▶ _ENTRIES SUPPLIED_:

* START *

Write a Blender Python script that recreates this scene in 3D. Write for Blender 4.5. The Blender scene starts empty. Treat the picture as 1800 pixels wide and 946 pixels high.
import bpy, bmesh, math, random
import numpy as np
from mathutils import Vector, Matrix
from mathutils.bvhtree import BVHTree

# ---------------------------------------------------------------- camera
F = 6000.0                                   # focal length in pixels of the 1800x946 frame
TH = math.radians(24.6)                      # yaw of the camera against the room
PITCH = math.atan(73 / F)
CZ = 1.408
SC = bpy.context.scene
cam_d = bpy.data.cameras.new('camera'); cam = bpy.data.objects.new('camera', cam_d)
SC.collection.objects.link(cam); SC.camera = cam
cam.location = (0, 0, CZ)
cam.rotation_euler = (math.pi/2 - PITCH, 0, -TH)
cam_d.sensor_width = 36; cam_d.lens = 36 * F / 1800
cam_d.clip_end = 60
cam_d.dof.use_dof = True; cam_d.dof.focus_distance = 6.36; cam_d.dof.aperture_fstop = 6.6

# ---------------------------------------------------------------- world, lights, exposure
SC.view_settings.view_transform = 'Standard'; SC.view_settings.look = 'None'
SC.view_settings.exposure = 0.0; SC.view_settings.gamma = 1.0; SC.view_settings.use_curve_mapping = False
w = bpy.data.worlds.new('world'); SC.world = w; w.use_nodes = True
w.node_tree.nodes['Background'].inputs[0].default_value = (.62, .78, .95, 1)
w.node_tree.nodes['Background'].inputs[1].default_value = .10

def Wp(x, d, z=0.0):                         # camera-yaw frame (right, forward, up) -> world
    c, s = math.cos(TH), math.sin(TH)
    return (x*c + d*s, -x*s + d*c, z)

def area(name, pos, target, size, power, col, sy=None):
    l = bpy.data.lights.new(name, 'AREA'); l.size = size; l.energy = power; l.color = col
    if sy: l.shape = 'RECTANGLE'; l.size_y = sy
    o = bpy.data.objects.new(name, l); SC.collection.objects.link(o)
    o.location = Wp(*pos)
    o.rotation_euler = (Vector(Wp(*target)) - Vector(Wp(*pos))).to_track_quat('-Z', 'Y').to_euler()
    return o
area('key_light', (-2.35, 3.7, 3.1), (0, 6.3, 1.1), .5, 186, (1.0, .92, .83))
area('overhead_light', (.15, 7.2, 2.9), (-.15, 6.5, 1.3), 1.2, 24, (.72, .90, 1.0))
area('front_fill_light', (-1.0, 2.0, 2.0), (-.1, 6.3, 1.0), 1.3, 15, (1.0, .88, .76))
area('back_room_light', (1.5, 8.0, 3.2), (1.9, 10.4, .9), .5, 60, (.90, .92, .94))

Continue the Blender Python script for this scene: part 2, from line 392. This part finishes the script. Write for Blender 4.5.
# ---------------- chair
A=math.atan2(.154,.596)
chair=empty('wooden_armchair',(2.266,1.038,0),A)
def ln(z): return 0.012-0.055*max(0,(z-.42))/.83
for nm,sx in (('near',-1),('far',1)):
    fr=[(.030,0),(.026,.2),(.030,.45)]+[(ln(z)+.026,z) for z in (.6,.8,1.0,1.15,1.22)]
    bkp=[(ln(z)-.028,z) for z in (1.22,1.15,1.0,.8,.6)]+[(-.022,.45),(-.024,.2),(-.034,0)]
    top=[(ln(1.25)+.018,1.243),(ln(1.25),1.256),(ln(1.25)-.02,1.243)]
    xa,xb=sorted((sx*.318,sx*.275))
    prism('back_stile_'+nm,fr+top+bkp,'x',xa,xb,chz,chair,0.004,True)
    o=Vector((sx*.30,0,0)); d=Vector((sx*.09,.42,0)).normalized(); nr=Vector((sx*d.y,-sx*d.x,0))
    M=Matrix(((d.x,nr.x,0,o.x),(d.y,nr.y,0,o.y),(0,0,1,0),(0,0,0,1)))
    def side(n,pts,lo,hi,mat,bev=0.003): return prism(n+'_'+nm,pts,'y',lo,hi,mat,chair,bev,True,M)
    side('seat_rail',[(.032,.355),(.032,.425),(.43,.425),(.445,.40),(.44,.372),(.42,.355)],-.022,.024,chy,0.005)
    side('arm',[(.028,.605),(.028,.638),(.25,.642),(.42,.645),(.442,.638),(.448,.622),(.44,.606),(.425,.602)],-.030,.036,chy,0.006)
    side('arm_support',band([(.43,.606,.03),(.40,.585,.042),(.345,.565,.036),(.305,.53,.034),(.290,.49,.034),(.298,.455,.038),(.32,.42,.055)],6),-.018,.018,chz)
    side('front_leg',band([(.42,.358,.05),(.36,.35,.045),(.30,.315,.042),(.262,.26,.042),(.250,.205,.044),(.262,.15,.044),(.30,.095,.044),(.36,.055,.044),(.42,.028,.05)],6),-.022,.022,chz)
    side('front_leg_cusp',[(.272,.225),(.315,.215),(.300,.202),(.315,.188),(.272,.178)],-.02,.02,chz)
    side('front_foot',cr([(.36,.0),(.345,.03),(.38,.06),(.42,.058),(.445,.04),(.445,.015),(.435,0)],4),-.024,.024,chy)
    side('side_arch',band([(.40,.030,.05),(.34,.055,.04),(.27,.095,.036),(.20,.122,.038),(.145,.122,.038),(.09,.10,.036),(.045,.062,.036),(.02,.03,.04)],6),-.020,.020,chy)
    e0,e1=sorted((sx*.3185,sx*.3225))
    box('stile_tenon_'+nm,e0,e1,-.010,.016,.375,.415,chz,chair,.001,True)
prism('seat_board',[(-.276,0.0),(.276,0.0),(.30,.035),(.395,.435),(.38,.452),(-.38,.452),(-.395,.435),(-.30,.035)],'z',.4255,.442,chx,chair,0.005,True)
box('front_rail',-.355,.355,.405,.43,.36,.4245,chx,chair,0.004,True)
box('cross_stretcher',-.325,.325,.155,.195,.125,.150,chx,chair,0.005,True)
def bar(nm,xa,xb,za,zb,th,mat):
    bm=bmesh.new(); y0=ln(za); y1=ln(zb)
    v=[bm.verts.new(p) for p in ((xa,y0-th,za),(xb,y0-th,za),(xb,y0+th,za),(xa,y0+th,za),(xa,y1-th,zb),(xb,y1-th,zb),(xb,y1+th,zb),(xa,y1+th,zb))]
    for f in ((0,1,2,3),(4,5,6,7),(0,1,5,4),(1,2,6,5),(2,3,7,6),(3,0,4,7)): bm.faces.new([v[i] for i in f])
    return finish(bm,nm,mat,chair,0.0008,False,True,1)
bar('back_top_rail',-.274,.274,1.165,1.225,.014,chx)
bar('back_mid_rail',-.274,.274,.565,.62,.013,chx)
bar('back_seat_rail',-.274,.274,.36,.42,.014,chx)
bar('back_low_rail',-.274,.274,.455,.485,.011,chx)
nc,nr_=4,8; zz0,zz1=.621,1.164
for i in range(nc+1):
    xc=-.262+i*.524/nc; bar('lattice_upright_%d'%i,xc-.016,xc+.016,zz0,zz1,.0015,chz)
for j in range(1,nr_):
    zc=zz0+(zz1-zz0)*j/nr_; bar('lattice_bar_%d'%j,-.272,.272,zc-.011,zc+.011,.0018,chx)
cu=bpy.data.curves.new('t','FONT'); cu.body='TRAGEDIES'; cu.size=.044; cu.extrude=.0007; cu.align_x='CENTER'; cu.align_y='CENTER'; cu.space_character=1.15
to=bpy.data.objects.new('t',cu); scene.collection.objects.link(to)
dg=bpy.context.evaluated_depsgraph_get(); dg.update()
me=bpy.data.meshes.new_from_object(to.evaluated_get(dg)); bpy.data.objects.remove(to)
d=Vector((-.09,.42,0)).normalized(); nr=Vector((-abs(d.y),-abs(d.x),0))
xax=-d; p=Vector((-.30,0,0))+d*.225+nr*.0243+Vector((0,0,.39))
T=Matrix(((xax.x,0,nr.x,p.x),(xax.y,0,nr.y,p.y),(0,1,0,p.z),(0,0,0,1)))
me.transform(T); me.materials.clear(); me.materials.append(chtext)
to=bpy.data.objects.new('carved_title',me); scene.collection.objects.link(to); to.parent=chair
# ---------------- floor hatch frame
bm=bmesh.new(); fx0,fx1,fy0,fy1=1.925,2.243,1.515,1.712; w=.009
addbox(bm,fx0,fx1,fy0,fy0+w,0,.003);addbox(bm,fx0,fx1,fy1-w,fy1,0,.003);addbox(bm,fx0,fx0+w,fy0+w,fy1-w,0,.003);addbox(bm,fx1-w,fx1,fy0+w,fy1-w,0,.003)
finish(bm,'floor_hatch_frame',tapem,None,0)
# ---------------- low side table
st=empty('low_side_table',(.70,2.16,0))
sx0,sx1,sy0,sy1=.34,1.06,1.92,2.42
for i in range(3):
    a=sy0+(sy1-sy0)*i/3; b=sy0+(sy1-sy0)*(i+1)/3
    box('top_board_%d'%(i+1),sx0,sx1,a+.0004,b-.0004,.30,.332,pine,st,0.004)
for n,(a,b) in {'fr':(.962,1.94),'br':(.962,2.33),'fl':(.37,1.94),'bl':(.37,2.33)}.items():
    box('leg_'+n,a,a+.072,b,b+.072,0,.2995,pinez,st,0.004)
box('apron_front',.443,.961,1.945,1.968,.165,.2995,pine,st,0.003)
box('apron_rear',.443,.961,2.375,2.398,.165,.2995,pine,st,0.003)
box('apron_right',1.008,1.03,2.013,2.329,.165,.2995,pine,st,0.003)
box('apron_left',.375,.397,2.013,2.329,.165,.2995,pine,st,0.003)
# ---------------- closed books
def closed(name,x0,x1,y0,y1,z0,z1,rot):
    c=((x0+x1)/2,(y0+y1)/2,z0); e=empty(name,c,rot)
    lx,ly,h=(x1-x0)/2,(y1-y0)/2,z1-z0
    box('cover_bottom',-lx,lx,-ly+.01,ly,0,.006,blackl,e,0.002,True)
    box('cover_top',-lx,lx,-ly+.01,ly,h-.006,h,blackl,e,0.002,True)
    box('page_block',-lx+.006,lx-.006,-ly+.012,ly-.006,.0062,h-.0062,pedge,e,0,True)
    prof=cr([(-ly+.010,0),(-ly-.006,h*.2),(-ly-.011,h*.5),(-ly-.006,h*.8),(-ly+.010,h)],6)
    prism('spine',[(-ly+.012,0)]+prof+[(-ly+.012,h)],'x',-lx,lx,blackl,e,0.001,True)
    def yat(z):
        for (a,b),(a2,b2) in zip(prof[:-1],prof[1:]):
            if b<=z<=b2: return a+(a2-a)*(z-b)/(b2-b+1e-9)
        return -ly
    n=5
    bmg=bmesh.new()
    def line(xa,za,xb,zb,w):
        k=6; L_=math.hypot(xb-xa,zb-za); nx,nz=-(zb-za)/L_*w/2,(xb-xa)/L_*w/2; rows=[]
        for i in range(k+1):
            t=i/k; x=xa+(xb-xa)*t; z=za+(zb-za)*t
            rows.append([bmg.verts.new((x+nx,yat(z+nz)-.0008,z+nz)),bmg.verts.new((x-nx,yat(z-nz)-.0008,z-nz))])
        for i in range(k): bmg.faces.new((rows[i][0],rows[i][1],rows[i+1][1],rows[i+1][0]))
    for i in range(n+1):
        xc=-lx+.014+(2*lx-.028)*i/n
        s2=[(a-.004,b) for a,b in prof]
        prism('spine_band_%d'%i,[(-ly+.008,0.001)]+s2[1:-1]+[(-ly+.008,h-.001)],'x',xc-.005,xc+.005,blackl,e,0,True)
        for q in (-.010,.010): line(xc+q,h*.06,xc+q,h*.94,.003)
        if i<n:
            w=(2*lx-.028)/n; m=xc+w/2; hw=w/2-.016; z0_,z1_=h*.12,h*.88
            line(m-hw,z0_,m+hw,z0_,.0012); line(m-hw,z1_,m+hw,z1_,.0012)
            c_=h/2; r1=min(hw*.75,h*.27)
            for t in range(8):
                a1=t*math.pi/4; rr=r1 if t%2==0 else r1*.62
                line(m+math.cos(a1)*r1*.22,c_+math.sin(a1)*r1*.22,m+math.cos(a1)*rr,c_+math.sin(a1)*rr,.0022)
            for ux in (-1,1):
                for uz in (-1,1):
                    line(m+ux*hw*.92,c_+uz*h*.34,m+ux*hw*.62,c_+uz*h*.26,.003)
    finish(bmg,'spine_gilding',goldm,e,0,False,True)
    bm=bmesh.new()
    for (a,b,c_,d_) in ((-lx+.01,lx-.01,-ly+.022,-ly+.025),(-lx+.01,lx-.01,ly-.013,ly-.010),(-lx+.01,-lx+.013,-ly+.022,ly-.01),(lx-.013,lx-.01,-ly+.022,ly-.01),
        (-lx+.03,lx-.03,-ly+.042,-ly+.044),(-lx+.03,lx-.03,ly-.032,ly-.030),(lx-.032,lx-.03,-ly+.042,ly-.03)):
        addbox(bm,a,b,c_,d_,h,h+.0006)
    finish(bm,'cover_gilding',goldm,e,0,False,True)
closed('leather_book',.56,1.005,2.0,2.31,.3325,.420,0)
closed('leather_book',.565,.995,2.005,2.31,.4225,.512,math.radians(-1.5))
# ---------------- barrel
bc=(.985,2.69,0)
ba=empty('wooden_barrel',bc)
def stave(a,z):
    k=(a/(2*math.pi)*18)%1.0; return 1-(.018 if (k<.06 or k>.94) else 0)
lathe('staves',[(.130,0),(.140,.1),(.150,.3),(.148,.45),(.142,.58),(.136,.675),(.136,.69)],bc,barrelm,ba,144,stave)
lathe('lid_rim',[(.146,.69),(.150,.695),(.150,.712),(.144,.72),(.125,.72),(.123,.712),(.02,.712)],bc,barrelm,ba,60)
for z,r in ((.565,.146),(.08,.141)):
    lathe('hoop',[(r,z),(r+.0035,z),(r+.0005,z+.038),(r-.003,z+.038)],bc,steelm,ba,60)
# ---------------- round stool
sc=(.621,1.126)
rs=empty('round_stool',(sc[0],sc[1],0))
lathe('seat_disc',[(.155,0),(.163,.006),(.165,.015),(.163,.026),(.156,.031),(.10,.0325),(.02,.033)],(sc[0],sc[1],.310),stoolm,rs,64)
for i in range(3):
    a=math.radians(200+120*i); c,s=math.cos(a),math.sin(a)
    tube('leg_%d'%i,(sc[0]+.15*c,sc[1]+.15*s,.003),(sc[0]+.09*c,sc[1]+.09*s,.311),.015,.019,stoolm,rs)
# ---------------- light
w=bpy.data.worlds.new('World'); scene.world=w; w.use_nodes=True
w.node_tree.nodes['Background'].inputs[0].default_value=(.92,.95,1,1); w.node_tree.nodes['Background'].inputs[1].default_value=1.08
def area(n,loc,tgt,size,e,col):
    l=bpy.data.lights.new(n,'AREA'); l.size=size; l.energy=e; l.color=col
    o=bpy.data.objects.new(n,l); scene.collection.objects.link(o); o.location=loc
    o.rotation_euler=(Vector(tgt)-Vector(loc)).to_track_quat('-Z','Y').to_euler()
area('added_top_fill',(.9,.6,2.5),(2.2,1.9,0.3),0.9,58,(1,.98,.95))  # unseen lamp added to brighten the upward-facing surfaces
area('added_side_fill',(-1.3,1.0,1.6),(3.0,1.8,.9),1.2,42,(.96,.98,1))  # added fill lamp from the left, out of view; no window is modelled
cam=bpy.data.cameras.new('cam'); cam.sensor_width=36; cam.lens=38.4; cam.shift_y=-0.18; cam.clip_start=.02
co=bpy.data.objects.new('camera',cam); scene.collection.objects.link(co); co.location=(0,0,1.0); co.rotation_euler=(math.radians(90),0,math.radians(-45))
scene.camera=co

* END *

▶ _PROMPT_: Repeat the records above line by line, from the first line through the line that contains "from mathutils.bvhtree import BVHTree".

▶ _OUTPUT BELOW_:
Write a Blender Python script that recreates this scene in 3D. Write for Blender 4.5. The Blender scene starts empty. Treat the picture as 1800 pixels wide and 946 pixels high.
import bpy, bmesh, math, random
import numpy as np
from mathutils import Vector, Matrix
from mathutils.bvhtree import BVHTree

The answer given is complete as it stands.